Während Parsifal langsam Form annimmt, denkt Wagner aber durchaus an Bayreuth. Als den Ort nämlich, an dem er das Werk zur Aufführung bringen wird, an dem er arbeitet wie an einem Diamanten. Und um die Zukunft seines Werks sorgt er sich dieses Mal auch bis ins Detail. Selbst wenn auf dem Theater sehr viele Schulden lasten, so ist es doch erbaut und er als Komponist kann fortan einen gewissen materiellen Komfort genießen, ohne jedoch zu sehr im Überfluss zu schwelgen.

Die Rechte an seinem neuen Werk muss er nicht verkaufen. Sie gehören einzig und allein dem Theater in Bayreuth. Parsifal nur für Bayreuth vorzusehen, heißt schon, den Festspielen zu einer gewissen Perspektive zu verhelfen. Vielleicht denkt Wagner dabei ja auch schon an die Zukunft seiner Kinder und seiner um 25 Jahre jüngeren Ehefrau. Am 24. Oktober 1880 gesteht Ludwig II. Wagner in einem Brief den Willen zu, Parsifal für Bayreuth zu reservieren.

Als das Werk, das nie in einem anderen Theater als in Bayreuth gespielt werden sollte, fertiggestellt ist, benötigt Wagner wieder die Hilfe des bayerischen Königs, welcher sie ihm auch dieses Mal nicht versagt, so dass der Komponist den Patronatsverein im Jahr 1880 über seine für 1882 geplante zweite Ausgabe der Festspiele informieren kann.

Zur gleichen Gelegenheit beschließt Wagner, die Vorstellungen in Bayreuth öffentlich zu machen. Parsifal wird am 26. Juli 1882 gespielt.
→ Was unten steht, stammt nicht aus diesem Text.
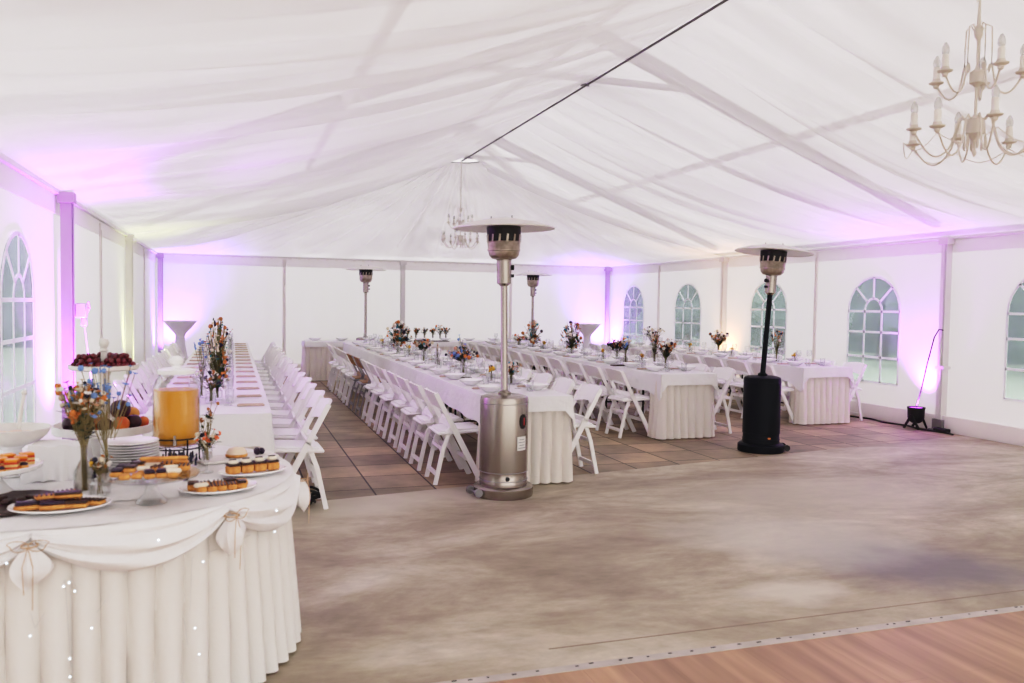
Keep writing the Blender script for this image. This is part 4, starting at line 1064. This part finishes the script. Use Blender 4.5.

Die Einnahmen der letzten 14 Vorstellungen sowie die vom Patronatsverein gesammelten 180 000 Mark führen zu einem Überschuss von 145 000 Mark, welche als Garantiefonds dienen und den Anfang des Festspielfonds bilden.

Mit seinem Tod im Jahr 1883 hinterlässt Wagner ein avantgardistisches Festspielhaus, zwei in den Jahren 1876 und 1882 durchgeführte Festspiele, welche die Geschiche der Musik und des Theaters für immer geprägt haben, sowie… ein überaus schwer zu verwaltendes Erbe.